Guidelines: Surveys and Research in an Online Environment

1. Surveys in an online environment

Researchers conducting surveys on-line must obtain consent from the participants. Recognizing that obtaining a signature is not feasible; researchers are advised that consent must be obtained in an alternate manner. Implied consent, meaning that participants do not explicitly consent to participate by signature or by virtue of completing the survey is NOT permitted as per TCPS guidelines.

Researchers should:
a) Complete and submit the relevant protocol form;
b) Create a consent document including all the necessary elements of consent and include a mechanism by which participants can consent explicitly. Most commonly this can be achieved by including a “checkbox” function whereby participants can click on the box indicating they agree to participate or the box which indicates that they do not agree to participate.

NOTE: Should a researcher be offering inducements for those participating in on-line surveys, it should be noted that data-mining companies often search for such inducements and may post the surveys to such sites as “Fatwallet” or “Freestuff” which may compromise the survey. Researchers should be mindful of this potentiality when designing and posting the survey.

2. Research in an online environment

Researchers which seek to collect data via interactions on-line within or observations of chatrooms and other online communities may be required to obtain consent and inform the participant of the researchers’’ activities. Research ethics review requirements in theses contexts are quite complex and are best addressed on a case-by-case basis. Researchers are advised to contact ORE for advice on the necessity for and/or context of an ethics protocol prior to commencement of research activities.
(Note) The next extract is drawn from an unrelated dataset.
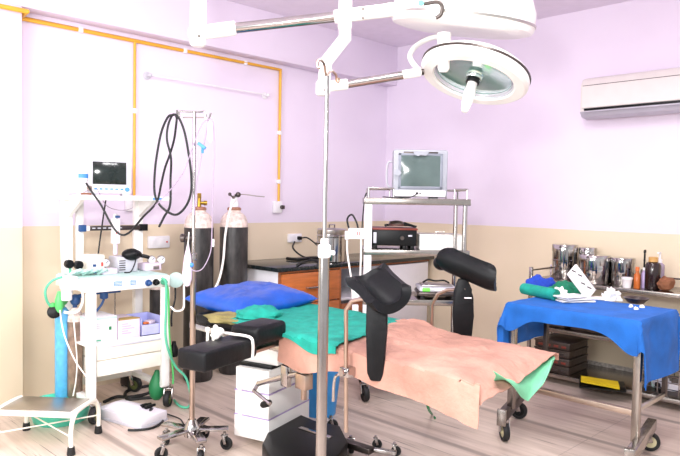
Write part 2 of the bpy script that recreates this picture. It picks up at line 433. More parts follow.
# ------------------------------------------------------------------ corner: gas cylinders, counter
def big_cylinder(label, x, y, valve):
    t = T('gas_cylinder', label, 'gas cylinder', (x, y, 0))
    MB().lathe([(0, 0), (.095, 0), (.104, .02), (.104, 1.085), (.1025, 1.095), (0, 1.095)], seg=32).build('body', CYLBLK, t)
    MB().lathe([(.1032, 1.088), (.103, 1.11), (.098, 1.14), (.085, 1.17), (.066, 1.19), (.05, 1.2), (.046, 1.215), (0, 1.216)], seg=32).build('shoulder', CYLWHT, t)
    MB().lathe([(0, 1.214), (.05, 1.214), (.052, 1.22), (.05, 1.232), (.036, 1.238), (0, 1.238)], seg=24).build('neck_ring', RUST, t)
    if valve:
        mb = MB(); mb.cyl((0, 0, 1.236), (0, 0, 1.30), .015, .013); mb.cyl((0, 0, 1.265), (.045, -.02, 1.265), .012); mb.box((0, 0, 1.315), (.022, .022, .04), bev=.003)
        mb.cyl((.03, -.012, 1.265), (.05, -.022, 1.265), .017)
        mb.build('valve', BRASS, t)
    else:
        mb = MB(); mb.lathe([(0, 1.236), (.03, 1.236), (.034, 1.26), (.028, 1.29), (.02, 1.31), (0, 1.312)], seg=18); mb.build('valve_body', WPLAST, t)
        mb = MB(); mb.cyl((-.03, -.03, 1.31), (.03, .03, 1.31), .012); mb.tube([(-.06, -.02, 1.335), (-.03, -.03, 1.31), (0, -.02, 1.33), (.03, 0, 1.345)], .006); mb.sph((-.055, -.02, 1.332), .013); mb.sph((.02, -.02, 1.33), .02)
        mb.build('valve', DARKST, t)
        MB().tube([(0, 0, 1.33), (.06, -.05, 1.332), (.13, -.105, 1.322), (.175, -.14, 1.318)], .004).build('spanner', STEEL, t)
    return t
p1, p2 = onY(199, 228, -.3), onY(234, 228, -.3)
big_cylinder('tall black gas cylinder with brass valve standing nearer the anaesthesia machine', p1.x, -.3, True)
g2 = big_cylinder('tall black gas cylinder with spanner on its valve beside the wooden cabinet', p2.x, -.3, False)
o2 = Vector((p2.x, -.3, 0))
MB().tube([o2+Vector((-.02, -.04, 1.29)), o2+Vector((-.09, -.08, 1.23)), o2+Vector((-.16, -.12, 1.05)), o2+Vector((-.2, -.15, .85)), o2+Vector((-.26, -.17, .7)), o2+Vector((-.34, -.17, .62))], .0085).build('delivery_hose', WHOSE, g2, True)

# counter cabinet
t = T('base_cabinet', 'white laminate base cabinet with orange wood drawers behind the operating table', 'cabinet', (-.97, -.31, 0))
cx0, cx1, cy = -1.86, -.06, -.6
mb = MB(); mb.b2(cx0, cx0+.02, cy, -.02, .0, .77); mb.b2(cx1-.02, cx1, cy, -.02, 0, .77); mb.b2(cx0, cx1, -.035, -.02, 0, .77); mb.b2(cx0, cx1, cy, -.02, .05, .07)
mb.b2(-1.235, -1.215, cy+.01, -.02, .05, .77); mb.b2(-.68, -.66, cy+.01, -.02, .05, .77); mb.b2(-1.22, -.67, cy+.01, -.02, .49, .51); mb.b2(cx0, cx1, cy+.02, -.02, .75, .77)
mb.build('carcass', WLAM, t, True)
mb = MB(); mb.b2(cx0-.003, cx0+.018, cy-.012, cy, 0, .77, .001); mb.b2(-1.235, -1.215, cy-.012, cy+.01, 0, .77, .001); mb.b2(cx0, cx1, cy-.01, cy, .752, .77, .001)
mb.build('edge_trim', BROWNW, t, True)
for z0, z1 in ((.515, .748), (.28, .508), (.07, .273)):
    d = MB().b2(cx0+.02, -1.24, cy-.02, cy-.002, z0, z1, .004).build('drawer', ORANGEW, t, True)
    zc = (z0+z1)/2; xc = -1.55
    mb = MB(); mb.tube([(xc-.05, cy-.02, zc), (xc-.045, cy-.045, zc), (xc+.045, cy-.045, zc), (xc+.05, cy-.02, zc)], .006, smooth=False); mb.build('drawer_handle', CHROME, d, True)
d = MB().b2(-1.21, -.685, cy-.02, cy-.002, .3, .47, .004).build('drawer', BROWNW, t, True)
MB().tube([(-1.0, cy-.02, .39), (-.995, cy-.04, .39), (-.905, cy-.04, .39), (-.9, cy-.02, .39)], .006, smooth=False).build('drawer_handle', CHROME, d, True)
MB().b2(-.655, cx1-.025, cy-.018, cy-.002, .08, .745, .004).build('door', WLAM, t, True)
tag(MB().b2(-1.895, -.02, -.64, -.02, .77, .8, .003).build('countertop', BLACKG, None), 'polished black granite countertop on the wooden drawer cabinet', 'countertop')

def lathe_obj(name, label, cat, prof, m, loc, group=None, seg=32):
    o = MB().lathe(prof, seg=seg).build(name, m); o.location = loc; WM[o.name] = Matrix.Translation(Vector(loc)); return tag(o, label, cat, group)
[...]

In general, research will be subject to review if the site or room to be accessed is not “public”. This means if registration is required or there is some form of access agreement with subsequent conditions required to enter the site then the site/room/on line environment cannot be construed to be public and ethics review and informed consent will be required. If the site, room, group etc can reasonably be assumed to be public then ethics review is not required. As per the TCPS, information that is publicly available is not subject to ethics review. Thus, postings made to such an environment can be considered to be public information much like letters to the editor or comments made on public call in show and are therefore not subject to ethics review or require informed consent of the persons’ who have supplied the information.

For those instances where ethics review is required, Researchers should:

  1. Complete the relevant protocol form. Include a detailed description of how participants’ will be informed of the research activity
  2. Include a detailed description of how consent will be obtained.